Data:
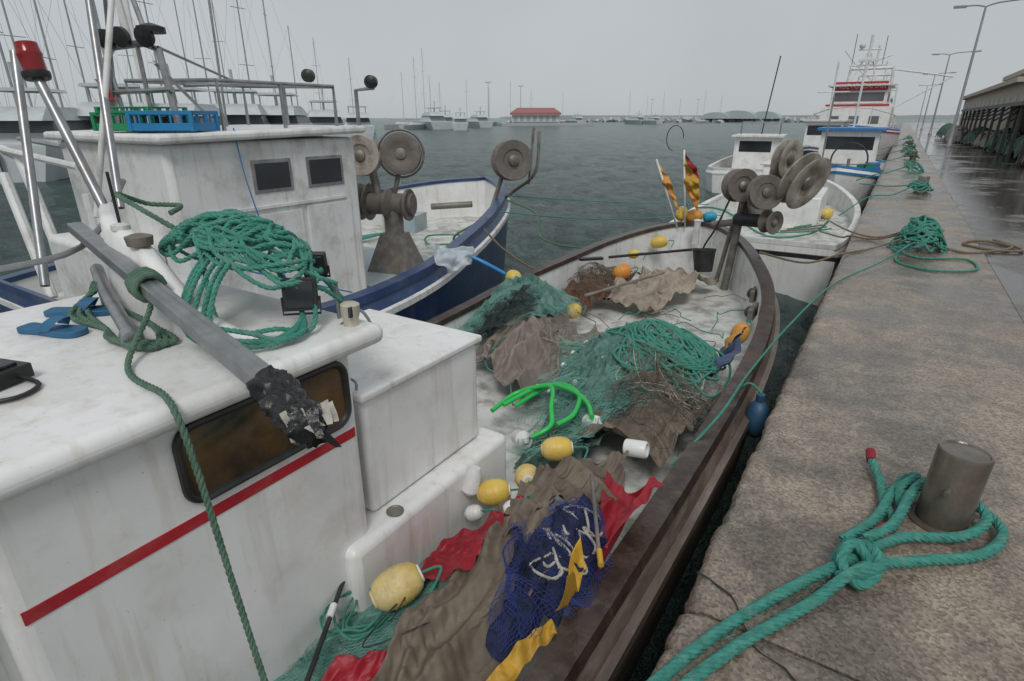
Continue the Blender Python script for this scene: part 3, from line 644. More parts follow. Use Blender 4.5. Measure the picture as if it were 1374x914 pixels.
m=M();m.net((-1.5,3.0),.28,.45,lambda x,y:zd(x,y)+.12,NET,.035,2,.0013,.14,.06,21);m.build('fishing_net')
m=M();blob('',m,(-.86,1.68),.13,.38,NETBL,.1,9,10,.14,.3);m.net((-.86,1.68),.15,.42,lambda x,y:zd(x,y)+.22,NETBM,.025,2,.0012,.1,.05,10)
rr=random.Random(4);pts=[]
for k in range(56):
    t=k*.9+rr.uniform(-.4,.4);x=-.87+.08*math.cos(t)*rr.uniform(.4,1.3)+.03*math.sin(k*.4);y=1.78+.0075*(k-28)+.07*math.sin(t)*rr.uniform(.5,1.4);pts.append((x,y,zd(x,y)+.24+rr.uniform(0,.02)))
m.rope(pts,.0062,ROPEW,3);m.build('blue_net')
m=M();blob('',m,(-1.46,1.02),.26,.5,NETT,.08,6,12,.0);m.net((-1.46,1.02),.34,.62,lambda x,y:zd(x,y)+.07,NET,.016,3,.0009,.16,.04,14);m.net((-1.45,.6),.35,.5,lambda x,y:zd(x,y)+.03,NET,.02,3,.0012,.14,.03,15);m.build('fishing_net')
m=M();pts=[]
for k in range(40):
    t=k*.75;pts.append((-1.47+.12*math.cos(t)*rr.uniform(.7,1.2)-.001*k,1.25+.14*math.sin(t)*rr.uniform(.7,1.2)-.003*k,zd(-1.5,1.3)+.13+.0015*k+rr.uniform(0,.02)))
m.rope(pts,.0055,ROPE,3);m.rope([(-1.25,1.1,-.06),(-1.32,1.25,-.1),(-1.3,1.0,-.12),(-1.1,1.15,-.02)],.003,BLK,3);m.build('rope_coil')
simcloth('red_marker_flag',[(-.97,2.4),(-.62,2.34),(-.68,1.78),(-.76,1.74)],CR,(1.12,1.06),(50,70),41,.03,lift=.15,thick=.002,wob=.015,fold=(.07,.13,.3))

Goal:
Every line should be retyped exactly, with the pictures omitted.

The response:
Continue the Blender Python script for this scene: part 3, from line 644. More parts follow. Use Blender 4.5. Measure the picture as if it were 1374x914 pixels.
m=M();m.net((-1.5,3.0),.28,.45,lambda x,y:zd(x,y)+.12,NET,.035,2,.0013,.14,.06,21);m.build('fishing_net')
m=M();blob('',m,(-.86,1.68),.13,.38,NETBL,.1,9,10,.14,.3);m.net((-.86,1.68),.15,.42,lambda x,y:zd(x,y)+.22,NETBM,.025,2,.0012,.1,.05,10)
rr=random.Random(4);pts=[]
for k in range(56):
    t=k*.9+rr.uniform(-.4,.4);x=-.87+.08*math.cos(t)*rr.uniform(.4,1.3)+.03*math.sin(k*.4);y=1.78+.0075*(k-28)+.07*math.sin(t)*rr.uniform(.5,1.4);pts.append((x,y,zd(x,y)+.24+rr.uniform(0,.02)))
m.rope(pts,.0062,ROPEW,3);m.build('blue_net')
m=M();blob('',m,(-1.46,1.02),.26,.5,NETT,.08,6,12,.0);m.net((-1.46,1.02),.34,.62,lambda x,y:zd(x,y)+.07,NET,.016,3,.0009,.16,.04,14);m.net((-1.45,.6),.35,.5,lambda x,y:zd(x,y)+.03,NET,.02,3,.0012,.14,.03,15);m.build('fishing_net')
m=M();pts=[]
for k in range(40):
    t=k*.75;pts.append((-1.47+.12*math.cos(t)*rr.uniform(.7,1.2)-.001*k,1.25+.14*math.sin(t)*rr.uniform(.7,1.2)-.003*k,zd(-1.5,1.3)+.13+.0015*k+rr.uniform(0,.02)))
m.rope(pts,.0055,ROPE,3);m.rope([(-1.25,1.1,-.06),(-1.32,1.25,-.1),(-1.3,1.0,-.12),(-1.1,1.15,-.02)],.003,BLK,3);m.build('rope_coil')
simcloth('red_marker_flag',[(-.97,2.4),(-.62,2.34),(-.68,1.78),(-.76,1.74)],CR,(1.12,1.06),(50,70),41,.03,lift=.15,thick=.002,wob=.015,fold=(.07,.13,.3))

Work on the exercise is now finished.